The passing game is another area of change. If a pass was a long pass, it was a deep pass, or a long pass. Now it is called “going vertical.” I don’t see players levitating.We used to call a short pass to a running back out of the backfield a swing pass. Now it is called a “wheel route.” I just don’t get that metaphor but I have learned what it means. A screen pass, where lineman feign a block while a receiver sneaks behind the hard-charging defenders, is still mostly still called a screen, but now we have “bubble” screens. I guess when it doesn’t work, the defense has burst the bubble!

We used to call a run in the open field just a run where the runner has escaped the defenders and has run a long way before being tackled — a run in the open. If a defender made a big tackle on such a runner, it was called an open-field tackle. Now we call it “space.” I think of space as the “last frontier” from Star Trek or the old sci-fi TV show called “Lost in Space.” Again, I ask why call it “space” instead of “open?”

A lot of jargon is used to describe college football players. There are “true freshmen.” (Would the opposite be a “fake” freshman?) There are also red-shirt freshmen.

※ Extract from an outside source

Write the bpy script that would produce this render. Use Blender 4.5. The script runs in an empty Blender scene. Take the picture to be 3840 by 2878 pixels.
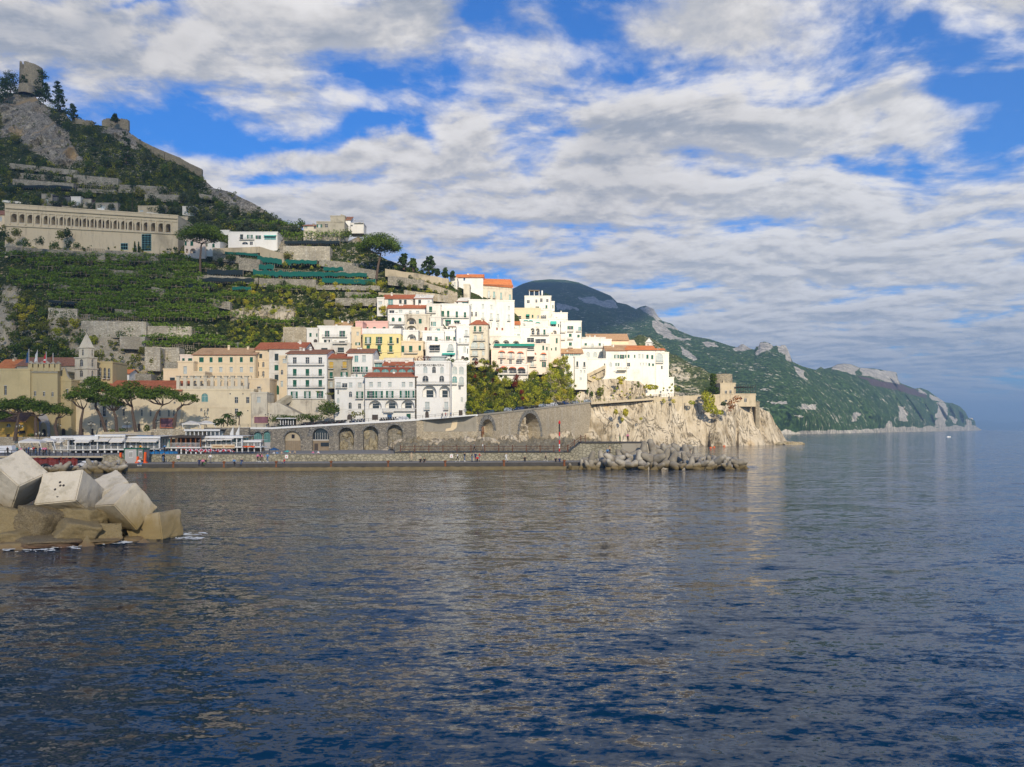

A red shirt is a player who does not play one of his eligible years so he gets another year of eligibility. Some broadcasters are now calling players “ red-shirt sophomores.” It seems to never end. It used to be colleges had freshman teams and freshmen couldn’t play until they were sophomores. I think freshmen, true or redshirts, should be able to play. Freshmen are freshmen, what difference does it make if they are “true” or “red-shirts?

I am adjusting to the times, and I understand change is inevitable in all parts of life. I am learning the new words, even if they don’t make complete sense to me. Still, some things never change. The team who scores the most points is called the “winner” and the team scoring fewer points is the “loser.”